## Begin Given data

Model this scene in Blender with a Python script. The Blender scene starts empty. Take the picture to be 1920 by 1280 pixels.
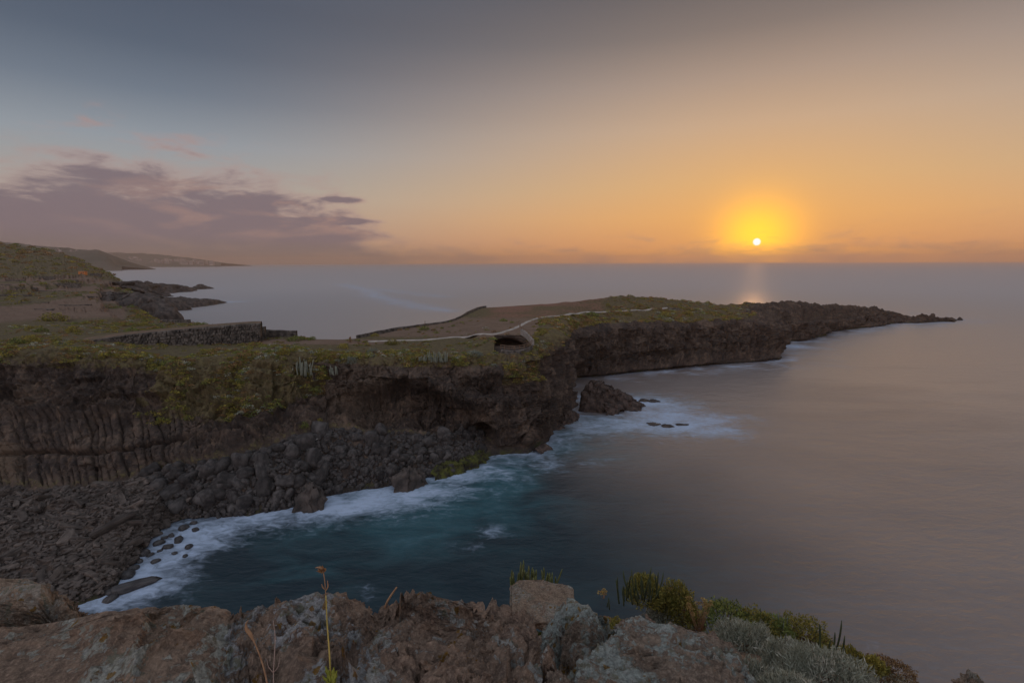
import bpy, math, random
import numpy as np
from mathutils import Matrix, Vector

random.seed(7)
rng = np.random.default_rng(7)
S = bpy.context.scene
COL = S.collection

# ------------------------------------------------------------------ camera
H = 36.0                       # eye height above the sea
F = 960.0                      # focal length in photograph pixels (1920 wide)
PITCH = math.radians(8.79)
ROLL = math.radians(-0.22)
cam_d = bpy.data.cameras.new('camera')
cam_d.sensor_width = 36.0
cam_d.lens = 18.0
cam_d.clip_start = 0.05
cam_d.clip_end = 60000
cam = bpy.data.objects.new('camera', cam_d)
COL.objects.link(cam)
ROT = Matrix.Rotation(math.pi / 2 - PITCH, 3, 'X') @ Matrix.Rotation(ROLL, 3, 'Z')
cam.matrix_world = Matrix.Translation((0, 0, H)) @ ROT.to_4x4()
S.camera = cam
RN = np.array(ROT)

# ------------------------------------------------------------------ sun, world, exposure
SUN_AZ = math.radians(25.2)    # to the right of the view axis
SUN_EL = math.radians(1.9)
SUN_DIR = Vector((math.sin(SUN_AZ) * math.cos(SUN_EL), math.cos(SUN_AZ) * math.cos(SUN_EL), math.sin(SUN_EL)))
sun_d = bpy.data.lights.new('sun', 'SUN')
sun_d.energy = 0.2
sun_d.angle = math.radians(1.0)
sun_d.color = (1.0, 0.50, 0.20)
sun = bpy.data.objects.new('sun', sun_d)
COL.objects.link(sun)
sun.rotation_euler = SUN_DIR.to_track_quat('Z', 'Y').to_euler()

S.view_settings.view_transform = 'Standard'
S.view_settings.look = 'None'
S.view_settings.exposure = 0.60
S.view_settings.gamma = 1.0
S.view_settings.use_curve_mapping = False
S.render.engine = 'CYCLES'
S.cycles.use_denoising = True
S.cycles.max_bounces = 6
S.cycles.volume_bounces = 1
S.cycles.volume_max_steps = 64


class NT:
    """small helper for building node trees"""
    def __init__(self, tree):
        self.t = tree
        tree.nodes.clear()

    def n(self, kind, **kw):
        nd = self.t.nodes.new(kind)
        for k, v in kw.items():
            setattr(nd, k, v)
        return nd

    def link(self, a, b):
        self.t.links.new(a, b)

    def _set(self, sock, v):
        if hasattr(v, 'is_output') or isinstance(v, bpy.types.NodeSocket):
            self.link(v, sock)
        elif isinstance(v, (tuple, list)) and len(v) == 3 and sock.type == 'RGBA':
            sock.default_value = (*v, 1.0)
        else:
            sock.default_value = v

    def m(self, op, a, b=None, c=None, clamp=False):
        nd = self.n('ShaderNodeMath', operation=op)
        nd.use_clamp = clamp
        self._set(nd.inputs[0], a)
        if b is not None:
            self._set(nd.inputs[1], b)
        if c is not None:
            self._set(nd.inputs[2], c)
        return nd.outputs[0]

    def vm(self, op, a, b=None):
        nd = self.n('ShaderNodeVectorMath', operation=op)
        self._set(nd.inputs[0], a)
        if b is not None:
            self._set(nd.inputs[1], b)
        return nd.outputs['Value' if op in ('DOT_PRODUCT', 'LENGTH') else 'Vector']

    def smooth(self, v, lo, hi, a=0.0, b=1.0):
        nd = self.n('ShaderNodeMapRange', interpolation_type='SMOOTHSTEP')
        self._set(nd.inputs[0], v)
        for i, q in zip((1, 2, 3, 4), (lo, hi, a, b)):
            self._set(nd.inputs[i], q)
        return nd.outputs[0]

    def mix(self, f, a, b, mode='MIX'):
        nd = self.n('ShaderNodeMix', data_type='RGBA', blend_type=mode)
        self._set(nd.inputs[0], f)
        self._set(nd.inputs[6], a)
        self._set(nd.inputs[7], b)
        return nd.outputs[2]

    def noise(self, vec, scale, detail=4.0, rough=0.55, dist=0.0, out='Fac'):
        nd = self.n('ShaderNodeTexNoise')
        if vec is not None:
            self.link(vec, nd.inputs['Vector'])
        nd.inputs['Scale'].default_value = scale
        nd.inputs['Detail'].default_value = detail
        nd.inputs['Roughness'].default_value = rough
        nd.inputs['Distortion'].default_value = dist
        return nd.outputs[out]

    def ramp(self, v, stops):
        nd = self.n('ShaderNodeValToRGB')
        el = nd.color_ramp.elements
        while len(el) < len(stops):
            el.new(0.5)
        for e, (p, c) in zip(el, stops):
            e.position = p
            e.color = (*c, 1.0)
        self.link(v, nd.inputs[0])
        return nd.outputs[0]

    def scalev(self, vec, s):
        nd = self.n('ShaderNodeMapping')
        self.link(vec, nd.inputs['Vector'])
        nd.inputs['Scale'].default_value = s
        return nd.outputs[0]

    def attr(self, name, out='Fac'):
        nd = self.n('ShaderNodeAttribute', attribute_name=name)
        return nd.outputs[out]


def lin(r, g, b):
    f = lambda c: (c / 255 / 12.92) if c / 255 <= 0.04045 else ((c / 255 + 0.055) / 1.055) ** 2.4
    return (f(r), f(g), f(b))


def dim(r, g, b):
    return tuple(0.68 * q for q in lin(r, g, b))


W = bpy.data.worlds.new('World')
S.world = W
W.use_nodes = True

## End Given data

Task goal
Reproduce all of the data exactly, omitting each picture it holds.

Solution
Model this scene in Blender with a Python script. The Blender scene starts empty. Take the picture to be 1920 by 1280 pixels.
import bpy, math, random
import numpy as np
from mathutils import Matrix, Vector

random.seed(7)
rng = np.random.default_rng(7)
S = bpy.context.scene
COL = S.collection

# ------------------------------------------------------------------ camera
H = 36.0                       # eye height above the sea
F = 960.0                      # focal length in photograph pixels (1920 wide)
PITCH = math.radians(8.79)
ROLL = math.radians(-0.22)
cam_d = bpy.data.cameras.new('camera')
cam_d.sensor_width = 36.0
cam_d.lens = 18.0
cam_d.clip_start = 0.05
cam_d.clip_end = 60000
cam = bpy.data.objects.new('camera', cam_d)
COL.objects.link(cam)
ROT = Matrix.Rotation(math.pi / 2 - PITCH, 3, 'X') @ Matrix.Rotation(ROLL, 3, 'Z')
cam.matrix_world = Matrix.Translation((0, 0, H)) @ ROT.to_4x4()
S.camera = cam
RN = np.array(ROT)

# ------------------------------------------------------------------ sun, world, exposure
SUN_AZ = math.radians(25.2)    # to the right of the view axis
SUN_EL = math.radians(1.9)
SUN_DIR = Vector((math.sin(SUN_AZ) * math.cos(SUN_EL), math.cos(SUN_AZ) * math.cos(SUN_EL), math.sin(SUN_EL)))
sun_d = bpy.data.lights.new('sun', 'SUN')
sun_d.energy = 0.2
sun_d.angle = math.radians(1.0)
sun_d.color = (1.0, 0.50, 0.20)
sun = bpy.data.objects.new('sun', sun_d)
COL.objects.link(sun)
sun.rotation_euler = SUN_DIR.to_track_quat('Z', 'Y').to_euler()

S.view_settings.view_transform = 'Standard'
S.view_settings.look = 'None'
S.view_settings.exposure = 0.60
S.view_settings.gamma = 1.0
S.view_settings.use_curve_mapping = False
S.render.engine = 'CYCLES'
S.cycles.use_denoising = True
S.cycles.max_bounces = 6
S.cycles.volume_bounces = 1
S.cycles.volume_max_steps = 64


class NT:
    """small helper for building node trees"""
    def __init__(self, tree):
        self.t = tree
        tree.nodes.clear()

    def n(self, kind, **kw):
        nd = self.t.nodes.new(kind)
        for k, v in kw.items():
            setattr(nd, k, v)
        return nd

    def link(self, a, b):
        self.t.links.new(a, b)

    def _set(self, sock, v):
        if hasattr(v, 'is_output') or isinstance(v, bpy.types.NodeSocket):
            self.link(v, sock)
        elif isinstance(v, (tuple, list)) and len(v) == 3 and sock.type == 'RGBA':
            sock.default_value = (*v, 1.0)
        else:
            sock.default_value = v

    def m(self, op, a, b=None, c=None, clamp=False):
        nd = self.n('ShaderNodeMath', operation=op)
        nd.use_clamp = clamp
        self._set(nd.inputs[0], a)
        if b is not None:
            self._set(nd.inputs[1], b)
        if c is not None:
            self._set(nd.inputs[2], c)
        return nd.outputs[0]

    def vm(self, op, a, b=None):
        nd = self.n('ShaderNodeVectorMath', operation=op)
        self._set(nd.inputs[0], a)
        if b is not None:
            self._set(nd.inputs[1], b)
        return nd.outputs['Value' if op in ('DOT_PRODUCT', 'LENGTH') else 'Vector']

    def smooth(self, v, lo, hi, a=0.0, b=1.0):
        nd = self.n('ShaderNodeMapRange', interpolation_type='SMOOTHSTEP')
        self._set(nd.inputs[0], v)
        for i, q in zip((1, 2, 3, 4), (lo, hi, a, b)):
            self._set(nd.inputs[i], q)
        return nd.outputs[0]

    def mix(self, f, a, b, mode='MIX'):
        nd = self.n('ShaderNodeMix', data_type='RGBA', blend_type=mode)
        self._set(nd.inputs[0], f)
        self._set(nd.inputs[6], a)
        self._set(nd.inputs[7], b)
        return nd.outputs[2]

    def noise(self, vec, scale, detail=4.0, rough=0.55, dist=0.0, out='Fac'):
        nd = self.n('ShaderNodeTexNoise')
        if vec is not None:
            self.link(vec, nd.inputs['Vector'])
        nd.inputs['Scale'].default_value = scale
        nd.inputs['Detail'].default_value = detail
        nd.inputs['Roughness'].default_value = rough
        nd.inputs['Distortion'].default_value = dist
        return nd.outputs[out]

    def ramp(self, v, stops):
        nd = self.n('ShaderNodeValToRGB')
        el = nd.color_ramp.elements
        while len(el) < len(stops):
            el.new(0.5)
        for e, (p, c) in zip(el, stops):
            e.position = p
            e.color = (*c, 1.0)
        self.link(v, nd.inputs[0])
        return nd.outputs[0]

    def scalev(self, vec, s):
        nd = self.n('ShaderNodeMapping')
        self.link(vec, nd.inputs['Vector'])
        nd.inputs['Scale'].default_value = s
        return nd.outputs[0]

    def attr(self, name, out='Fac'):
        nd = self.n('ShaderNodeAttribute', attribute_name=name)
        return nd.outputs[out]


def lin(r, g, b):
    f = lambda c: (c / 255 / 12.92) if c / 255 <= 0.04045 else ((c / 255 + 0.055) / 1.055) ** 2.4
    return (f(r), f(g), f(b))


def dim(r, g, b):
    return tuple(0.68 * q for q in lin(r, g, b))


W = bpy.data.worlds.new('World')
S.world = W
W.use_nodes = True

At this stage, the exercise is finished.